10. A detector as in claim 9 which includes a camera, separate from the target, coupled to the circuitry.

11. A detector as in claim 10 where the circuitry receives target related signals from the camera.

12. An ambient condition detector comprising:

control circuits to establish spatial frequency measures relative to a selected target, at one time, and to establish subsequent spatial frequency measures relative to the target at a subsequent time and which includes additional circuits to at least compare spatial frequency measures associated with different times to establish presence of smoke and to detect a density of the smoke using a pattern included in a target, wherein the pattern includes stripes or blocks with different widths, wherein each width is tuned to a specific density of smoke at a specific spatial resolution.

13. A detector as in claim 12 which includes a camera coupled to the control circuits.

14. A detector as in claim 13 where the camera includes at least one of pan, tilt, or zoom functionality.

15. A detector as in claim 13 where the control circuits generate a temporal sequence of spatial frequency measures.

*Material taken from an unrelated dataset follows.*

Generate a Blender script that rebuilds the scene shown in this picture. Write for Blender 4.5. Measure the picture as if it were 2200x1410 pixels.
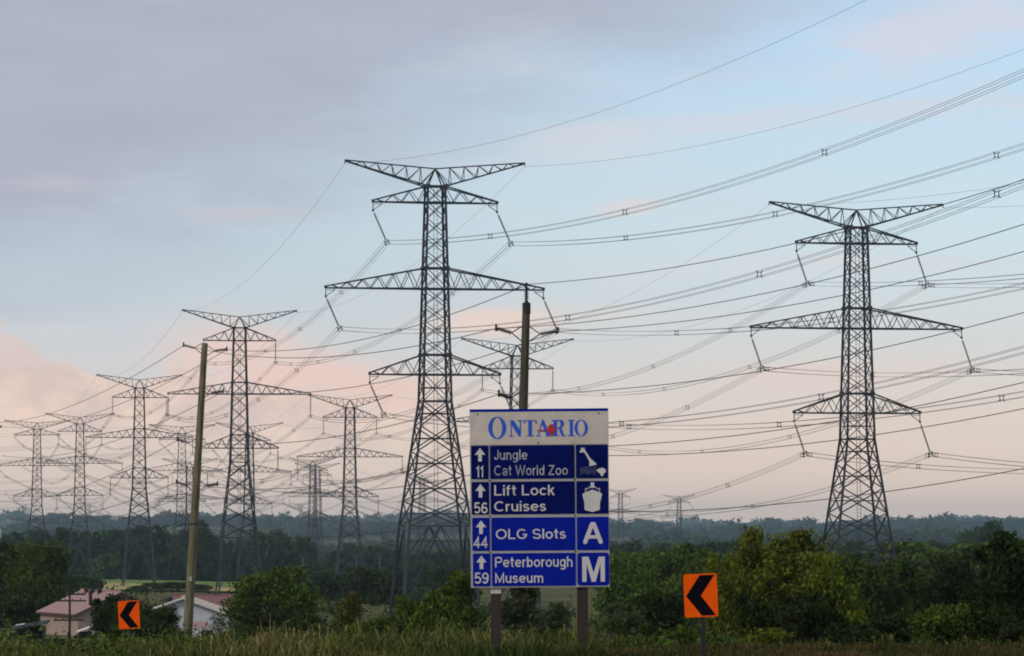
import bpy, math, random
import numpy as np
from mathutils import Vector, Matrix, Euler

for o in list(bpy.data.objects):
    bpy.data.objects.remove(o)
SC = bpy.context.scene
COL = SC.collection
R = math.radians

# ------------------------------------------------------------------ camera
FPX, W0, H0, HOR = 9500.0, 2200.0, 1410.0, 1130.0     # focal length in photo pixels, photo size, horizon row
EYE = 2.0
PIT = math.atan((HOR - H0 / 2) / FPX)
cam_d = bpy.data.cameras.new('camera')
cam = bpy.data.objects.new('camera', cam_d)
COL.objects.link(cam)
cam_d.sensor_width = 36.0
cam_d.lens = 36.0 * FPX / W0
cam_d.clip_start = 0.5
cam_d.clip_end = 60000
cam.location = (0, 0, EYE)
cam.rotation_euler = (R(90) + PIT, 0, 0)
SC.camera = cam

# ------------------------------------------------------------------ world
SUN = Vector((-0.66, -0.50, 0.56)).normalized()       # towards the sun: behind the camera, to the left, low
world = bpy.data.worlds.new('World')
SC.world = world
world.use_nodes = True
NT = world.node_tree
NT.nodes.clear()


def nd(t, **kw):
    n = NT.nodes.new(t)
    for k, v in kw.items():
        setattr(n, k, v)
    return n


def lk(a, b):
    NT.links.new(a, b)


def mth(op, a, b=None, c=None, clamp=False):
    n = nd('ShaderNodeMath', operation=op)
    n.use_clamp = clamp
    for i, v in enumerate((a, b, c)):
        if v is None:
            continue
        if isinstance(v, (int, float)):
            n.inputs[i].default_value = v
        else:
            lk(v, n.inputs[i])
    return n.outputs[0]


def sstep(v, lo, hi):
    n = nd('ShaderNodeMapRange', interpolation_type='SMOOTHSTEP')
    lk(v, n.inputs['Value'])
    n.inputs['From Min'].default_value = lo
    n.inputs['From Max'].default_value = hi
    return n.outputs['Result']


def mixc(f, a, b):
    n = nd('ShaderNodeMix', data_type='RGBA')
    if isinstance(f, (int, float)):
        n.inputs[0].default_value = f
    else:
        lk(f, n.inputs[0])
    for i, v in ((6, a), (7, b)):
        if isinstance(v, tuple):
            n.inputs[i].default_value = (*v, 1)
        else:
            lk(v, n.inputs[i])
    return n.outputs[2]


def s2l(r, g, b):
    f = lambda c: (c / 255 / 12.92) if c < 10 else ((c / 255 + 0.055) / 1.055) ** 2.4
    return (f(r), f(g), f(b))


tc = nd('ShaderNodeTexCoord')
sep = nd('ShaderNodeSeparateXYZ')
lk(tc.outputs['Generated'], sep.inputs[0])
DX, DY, DZ = sep.outputs


def noise(scale, detail, sx=1, sy=1, sz=1, off=(0, 0, 0), rough=0.55, dist=0.0):
    m = nd('ShaderNodeMapping')
    m.inputs['Scale'].default_value = (sx, sy, sz)
    m.inputs['Location'].default_value = off
    lk(tc.outputs['Generated'], m.inputs[0])
    n = nd('ShaderNodeTexNoise')
    n.inputs['Scale'].default_value = scale
    n.inputs['Detail'].default_value = detail
    n.inputs['Roughness'].default_value = rough
    n.inputs['Distortion'].default_value = dist
    lk(m.outputs[0], n.inputs['Vector'])
    return n.outputs[0]


sky = nd('ShaderNodeTexSky', sky_type='NISHITA')
sky.sun_disc = False
sky.sun_elevation = math.asin(SUN.z)
sky.sun_rotation = math.atan2(SUN.x, SUN.y)
sky.dust_density = 2.0
clear = nd('ShaderNodeVectorMath', operation='SCALE')
clear.inputs['Scale'].default_value = 0.10
lk(sky.outputs[0], clear.inputs[0])
# thin high veil over the clear sky, paler and warmer towards the horizon
ramp = nd('ShaderNodeValToRGB')
cr = ramp.color_ramp
stops = [(0.0, s2l(250, 224, 205)), (0.022, s2l(240, 222, 208)), (0.042, s2l(224, 225, 225)), (0.062, s2l(214, 233, 240)),
         (0.105, s2l(196, 227, 251)), (0.20, s2l(168, 200, 232)), (0.5, s2l(158, 186, 220)), (1.0, s2l(150, 178, 214))]
cr.elements[0].position, cr.elements[0].color = stops[0][0], (*stops[0][1], 1)
cr.elements[1].position, cr.elements[1].color = stops[-1][0], (*stops[-1][1], 1)
for p, c in stops[1:-1]:
    e = cr.elements.new(p)
    e.color = (*c, 1)
lk(DZ, ramp.inputs[0])
base = mixc(0.9, clear.outputs[0], ramp.outputs[0])
# slightly greyer air to the left
n_big = noise(5.0, 3.0, 1, 1, 2.5, (3.1, 0.2, 0.4))
greyf = mth('MULTIPLY', sstep(mth('ADD', mth('MULTIPLY', DX, -1.0), mth('MULTIPLY', n_big, 0.10)), -0.06, 0.19), 0.62)
greyf = mth('MULTIPLY', greyf, sstep(DZ, 0.012, 0.065))
base = mixc(greyf, base, s2l(182, 195, 208))
# grey stratus deck overhead and to the left
n_deck = noise(14.0, 5.0, 1, 1, 3.0, (0.7, 1.3, 2.2))
edge = mth('MULTIPLY', mth('MINIMUM', mth('MAXIMUM', DX, -0.2), 0.25), 0.36)
dk = mth('SUBTRACT', mth('SUBTRACT', DZ, edge), 0.090)
dk = mth('ADD', dk, mth('MULTIPLY', mth('SUBTRACT', n_deck, 0.5), 0.05))
deckf = mth('MULTIPLY', sstep(dk, -0.014, 0.030), 0.93)
deckc = mixc(noise(22.0, 4.0, 1, 1, 4, (5, 1, 0)), s2l(168, 171, 188), s2l(185, 189, 206))
base = mixc(deckf, base, deckc)
# sunlit peach cumulus bank low on the left
n_cu = noise(26.0, 9.0, 1, 1, 1.3, (0.31, 2.0, 0.75), 0.62)
topz = mth('ADD', mth('MULTIPLY', n_cu, 0.050), mth('MULTIPLY', mth('MINIMUM', DX, 0.0), -0.13))
cuf = mth('SUBTRACT', topz, DZ)
cuf = mth('ADD', cuf, 0.0025)
cutop = sstep(cuf, 0.0000, 0.0026)
cubot = sstep(mth('ADD', DZ, mth('MULTIPLY', noise(18.0, 5.0, 1, 1, 4, (7, 0, 1)), 0.016)), 0.021, 0.034)
cuaz = sstep(mth('ADD', mth('MULTIPLY', DX, -1.0), mth('MULTIPLY', mth('SUBTRACT', noise(16.0, 4.0, 1, 1, 2, (2, 4, 6)), 0.5), 0.05)), 0.000, 0.042)
cum = mth('MULTIPLY', mth('MULTIPLY', cutop, cubot), mth('MULTIPLY', cuaz, 0.95))
cucol = mixc(sstep(noise(55.0, 7.0, 1, 1, 1.5, (1, 8, 3), 0.6), 0.38, 0.66), s2l(224, 201, 192), s2l(247, 219, 202))
base = mixc(cum, base, cucol)
# soft broken cloud, faint
n_s = noise(17.0, 6.0, 1, 1, 3.2, (8.1, 2.2, 5.0), 0.58, 0.2)
nodeck = mth('SUBTRACT', 1.0, mth('MULTIPLY', deckf, 0.85))
base = mixc(mth('MULTIPLY', nodeck, mth('MULTIPLY', mth('MULTIPLY', sstep(n_s, 0.52, 0.74), 0.6), sstep(DZ, 0.03, 0.07))), base, s2l(214, 219, 227))
# a few pink wisps
n_w = noise(11.0, 7.0, 1, 1, 9.0, (4.2, 0.9, 3.4), 0.6, 0.4)
wf = mth('MULTIPLY', sstep(n_w, 0.52, 0.74), 0.45)
wf = mth('MULTIPLY', mth('MULTIPLY', wf, nodeck), sstep(DZ, 0.015, 0.035))
base = mixc(wf, base, s2l(224, 216, 218))
# single sunlit cloud patches in front
ahead = sstep(DY, 0.3, 0.6)
n_p = noise(38.0, 7.0, 1, 1, 3.5, (2.7, 6.1, 1.9), 0.6)
for (x0, z0, rx, rz, tl, st, col) in ((.098, .112, .034, .0090, .28, .5, (228, 214, 222)), (.027, .0720, .009, .0022, .1, .5, (236, 216, 212)), (.004, .0463, .024, .0035, .05, .85, (240, 216, 203)),
                                      (.020, .087, .022, .0045, .08, .45, (222, 218, 224)), (-.037, .0315, .028, .0060, -.12, .9, (240, 208, 196)), (-.058, .0380, .020, .0080, -.15, .8, (242, 210, 198)),
                                      (.070, .0925, .050, .0028, .06, .5, (222, 214, 220)), (-.104, .0765, .012, .0022, 0, .5, (206, 198, 204)), (.070, .034, .030, .0035, .05, .5, (236, 210, 200)),
                                      (-.060, .0705, .014, .0018, 0, .5, (206, 200, 206)), (.045, .058, .03, .004, .05, .3, (228, 220, 220))):
    ux = mth('SUBTRACT', DX, x0)
    ex = mth('POWER', mth('ABSOLUTE', mth('DIVIDE', ux, rx)), 2.0)
    ez = mth('POWER', mth('ABSOLUTE', mth('DIVIDE', mth('SUBTRACT', mth('SUBTRACT', DZ, z0), mth('MULTIPLY', ux, tl)), rz)), 2.0)
    g_ = mth('POWER', 2.718, mth('MULTIPLY', mth('ADD', ex, ez), -1.0))
    g_ = mth('MULTIPLY', sstep(mth('MULTIPLY', g_, mth('ADD', mth('MULTIPLY', n_p, 2.6), -0.45)), 0.05, 0.85), mth('MULTIPLY', ahead, st))
    base = mixc(g_, base, s2l(*col))
bg = nd('ShaderNodeBackground')
bg.inputs['Strength'].default_value = 1.0
lk(base, bg.inputs['Color'])
wo = nd('ShaderNodeOutputWorld')
lk(bg.outputs[0], wo.inputs['Surface'])

# ------------------------------------------------------------------ sun and exposure
sd = bpy.data.lights.new('sun', 'SUN')
sd.energy = 1.5
sd.angle = R(14)
sd.color = (1.0, 0.90, 0.78)
so = bpy.data.objects.new('sun', sd)
COL.objects.link(so)
so.rotation_euler = SUN.to_track_quat('Z', 'Y').to_euler()
SC.view_settings.view_transform = 'Standard'
SC.view_settings.look = 'None'
SC.view_settings.exposure = 0.0
SC.view_settings.gamma = 1.0
SC.view_settings.use_curve_mapping = False
SC.render.engine = 'CYCLES'
SC.cycles.max_bounces = 6
SC.cycles.diffuse_bounces = 3
SC.cycles.volume_bounces = 1
SC.cycles.transparent_max_bounces = 8
SC.cycles.filter_width = 1.9
SC.cycles.use_denoising = True

CP, SP = math.cos(PIT), math.sin(PIT)


def at(px, py, Y):
    """World point at depth Y that the photo shows at pixel (px, py)."""
    x = (px - W0 / 2) / FPX
    v = (H0 / 2 - py) / FPX
    d = Vector((x, CP - v * SP, SP + v * CP))
    return d * (Y / d.y) + Vector((0, 0, EYE))


# ------------------------------------------------------------------ helpers
def tag(o, label=None, cat=None, group=None, kind=None):
    for k, v in (('label', label), ('category', cat), ('group', group), ('kind', kind)):
        if v:
            o[k] = v
    return o


def empty(name, loc, rz=0.0):
    o = bpy.data.objects.new(name, None)
    COL.objects.link(o)
    o.location = loc
    o.rotation_euler = (0, 0, rz)
    o.empty_display_size = 0.5
    return o


def link(name, me, parent=None, m=None):
    o = bpy.data.objects.new(name, me)
    COL.objects.link(o)
    if parent is not None:
        o.parent = parent
    if m is not None and not me.materials:
        me.materials.append(m)
    return o


class MB:
    def __init__(self):
        self.v, self.f = [], []

    def add(self, vs, fs):
        b = len(self.v)
        self.v += [tuple(p) for p in vs]
        self.f += [tuple(i + b for i in f) for f in fs]

    def box(self, x0, x1, y0, y1, z0, z1):
        self.add([(x0, y0, z0), (x1, y0, z0), (x1, y1, z0), (x0, y1, z0), (x0, y0, z1), (x1, y0, z1), (x1, y1, z1), (x0, y1, z1)],
                 [(0, 3, 2, 1), (4, 5, 6, 7), (0, 1, 5, 4), (1, 2, 6, 5), (2, 3, 7, 6), (3, 0, 4, 7)])

    def beam(self, p, q, w, w2=None, n=4):
        p, q = Vector(p), Vector(q)
        w2 = w if w2 is None else w2
        d = (q - p)
        if d.length < 1e-6:
            return
        d.normalize()
        a = d.cross(Vector((0, 0, 1)) if abs(d.z) < 0.95 else Vector((0, 1, 0))).normalized()
        b = d.cross(a)
        vs = []
        for c, r in ((p, w), (q, w2)):
            for k in range(n):
                t = 2 * math.pi * (k + 0.5) / n
                vs.append(c + (a * math.cos(t) + b * math.sin(t)) * r * (0.7071 if n == 4 else 0.5))
        fs = [(k, (k + 1) % n, n + (k + 1) % n, n + k) for k in range(n)]
        fs += [tuple(range(n - 1, -1, -1)), tuple(range(n, 2 * n))]
        self.add(vs, fs)

    def lathe(self, prof, n=10, mtx=None):
        vs = []
        for r, z in prof:
            for k in range(n):
                t = 2 * math.pi * k / n
                p = Vector((r * math.cos(t), r * math.sin(t), z))
                vs.append(mtx @ p if mtx else p)
        fs = []
        for j in range(len(prof) - 1):
            for k in range(n):
                fs.append((j * n + k, j * n + (k + 1) % n, (j + 1) * n + (k + 1) % n, (j + 1) * n + k))
        fs.append(tuple(range(n - 1, -1, -1)))
        fs.append(tuple((len(prof) - 1) * n + k for k in range(n)))
        self.add(vs, fs)

    def tube(self, pts, r, n=3):
        vs, fs = [], []
        N = len(pts)
        for i, p in enumerate(pts):
            d = (pts[min(i + 1, N - 1)] - pts[max(i - 1, 0)]).normalized()
            a = d.cross(Vector((0, 0, 1))).normalized()
            b = d.cross(a)
            for k in range(n):
                t = 2 * math.pi * k / n
                vs.append(p + (a * math.cos(t) + b * math.sin(t)) * r)
        for i in range(N - 1):
            for k in range(n):
                fs.append((i * n + k, i * n + (k + 1) % n, (i + 1) * n + (k + 1) % n, (i + 1) * n + k))
        self.add(vs, fs)

    def prism(self, poly, y0, y1):
        """Extrude an outline given in x,z from y0 (front) to y1."""
        n = len(poly)
        vs = [(x, y0, z) for x, z in poly] + [(x, y1, z) for x, z in poly]
        fs = [(k, n + k, n + (k + 1) % n, (k + 1) % n) for k in range(n)]
        fs += [tuple(range(n)), tuple(range(2 * n - 1, n - 1, -1))]
        self.add(vs, fs)

    def mesh(self, name, m=None, smooth=False):
        me = bpy.data.meshes.new(name)
        me.from_pydata(self.v, [], self.f)
        if m:
            me.materials.append(m)
        if smooth:
            me.polygons.foreach_set('use_smooth', [True] * len(me.polygons))
        me.update()
        return me

    def build(self, name, m, parent=None, smooth=False):
        return link(name, self.mesh(name, m, smooth), parent)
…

16. A detector as in claim 15 where the additional circuits establish a smoke pattern responsive to sequential spatial frequency measures comparisons.

17. A detector as in claim 16 where establishing the smoke pattern includes establishing a flicker rate.

18. An ambient condition detector comprising:

control circuits to establish a plurality of spatial frequency measures relative to a plurality of selected, spaced apart targets and which includes additional circuits to at least compare spatial frequency measures associated with different targets to trace the smoke to a source and to detect a density of the smoke using a pattern included in a target, wherein the pattern includes stripes or blocks with different widths, wherein each width is tuned to a specific density of smoke at a specific spatial resolution.

19. A detector as in claim 12 where the control circuits associate a selected degree of contrast degradation with a specific concentration of smoke and circuits to manually establish a smoke sensitivity parameter.